Every day, hundreds of young people from ethnic minority groups in Burma (Myanmar) flee persecution and violence to live in refugee camps dotting the border with Thailand. For these individuals, life is precarious and higher education is viewed as a precious lifeline to a new and better existence.
For many, actually getting a higher education often requires a herculean effort due to devastating storms, threats to personal security, extreme poverty and continuing armed conflict and human rights violations in Burma's ethnic minority areas. A pilot project funded by York’s Academic Innovation Fund (AIF) is working to turn the dial on that reality by bringing University-level liberal arts courses directly to the students in the camps.
“The project, ‘Borderless Education: Intercultural Learning for Refugees’, gives students at York University an opportunity to take a course, while migrant and refugee Burmese students who are half a world away in camps on the Thai-Burma border take the same course,” says York geography Professor Robin Roth, the course instructor.
It is part of a larger global effort initiated by the Australian Catholic University (ACU) to bring higher education to young people living in precarious situations in refugee camps in locations such as Burma and Kenya. York University is the only Canadian postsecondary institution involved in the effort.
Delivering the lectures to students thousands of miles away has been made possible through the Internet and a technology known as Camtasia Relay, which is used to stream Roth’s lectures and makes them available to the students in the camps for downloading through Moodle, an open source course management system. Tutorial sessions involving interaction with the students in the camps are done in real time using Internet video calling via Skype. The project relies heavily on the ingenuity and perseverance of a small and dedicated group of York faculty who provide a Western-style University level course to a cohort comprised of 39 young people in the camps, while also providing a rich intercultural experience for students at York University.
Roth, who is a professor of geography in the Faculty of Liberal Arts & Professional Studies, is a political ecologist with experience in Thailand. Her research investigates conservation conflict and the resulting livelihood change in the forests of Northern Thailand. The project’s lead is York anthropology Professor Wenona Giles, who is the deputy director of the Centre for Refugee Studies at York University. They are assisted by York doctoral candidate and teaching assistant Ei Phyu Han, who is researching gender identity formation of Karen refugees from Burma along the Thai-Burma border. Han migrated to Canada at the age of six from Burma with her family in the aftermath of the brutal repression of peaceful demonstrations in 1988.
Wenona Giles
“The students in the camps are part of an 18-month diploma program in liberal arts started by the Australian Catholic University. There is a consortium of universities involved in the project, which York University has recently become a part,” says Roth. “I lecture to my class at York University and it is captured and made available online through Moodle.” York University was asked to participate in the initiative by the ACU program coordinator, Duncan McLaren.

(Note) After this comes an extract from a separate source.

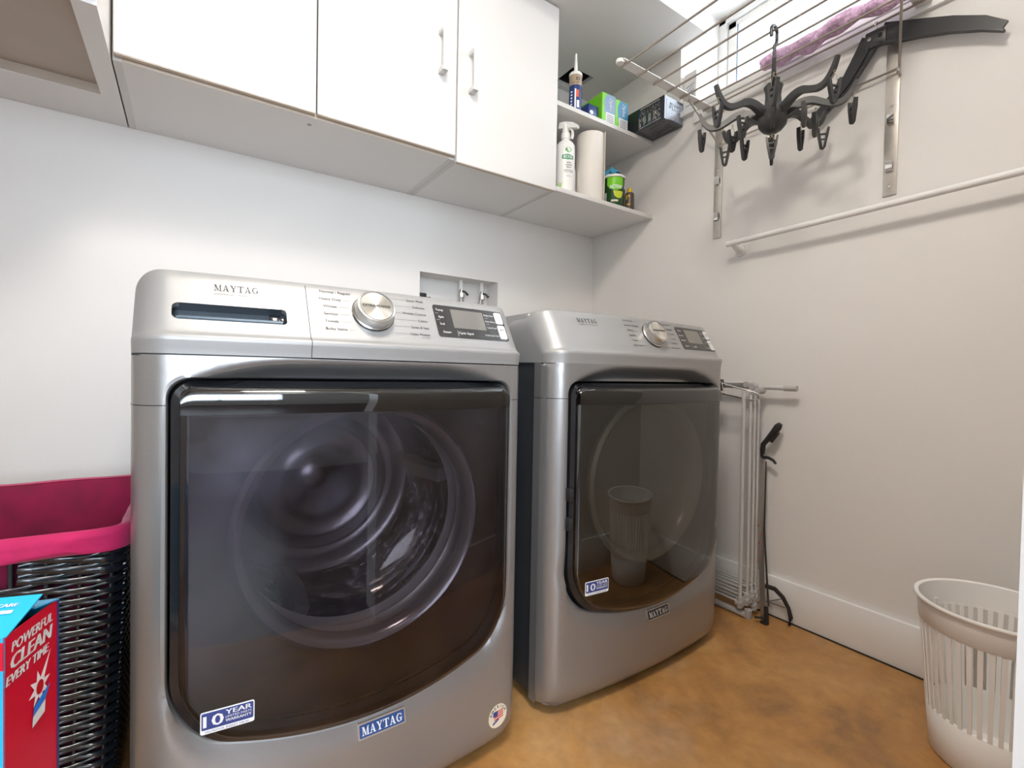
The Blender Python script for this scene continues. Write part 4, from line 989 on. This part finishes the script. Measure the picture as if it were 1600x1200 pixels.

Delivering the lectures to students in the camps has not been without its trials, says Roth. “One of the biggest challenges has been reliable Internet access for the overseas students who are studying in Study Houses. They either stream it or download it as a podcast. They then watch the lecture in the study house and participate in an online tutorial via Skype with Ei Phyu Han. The York students participate in an onsite tutorial.”
The inaugural course for the project is “The end of the Earth as we know it: An introduction to global environmental change”. Through engagement in a set of scholastic concepts, it offers students exposure to differing life situations and the ways that people in these situations approach problems, says Roth. “From all accounts, students at York and in the camps enjoyed the course,” she says.
The current group of students with Maya (far right), their ACU English teacher
The key challenge has been the time difference, says Roth. Other challenges include the rhythm of life in the camps and the constraints on the refugee students that can interrupt their education. “The refugee students will often have to leave the study house and return to the camps for a census. In one case, a student had to return to the camp to deal with the aftermath of a landslide, which devastated the camp. Sometimes, for reasons related to personal safety, students will have to ‘disappear’ for several weeks,” says Roth. “This presents some very real pedagogical challenges.”
She is currently researching different models of group work that would work around possible long absences by the refugee students. Roth is also looking at enhancing the interaction between the York students and those students in the camps through Facebook and other social media tools. “There has been online chatter between the students and as part of the course work they have shared their biographies,” she says. “Both sets of students are extraordinarily diligent. The refugee students are very eager to learn and many view education as a key to changing their lives.”
With continued funding, Roth is hoping to develop the course and the mode of delivering online education further. Roth and Giles are also working on enhancing York University’s relationship with Chiang Mai University in northern Thailand, which is one of the universities in the region accepting applications from the Burmese refugees. “The goal of the project and the ACU program is to help the refugee students gain the transcripts and exposure to Western-style lectures so that they can gain admission to degree programs in Thai universities, or universities of their countries of resettlement,” she says. “York’s involvement through the AIF is important for achieving that goal.”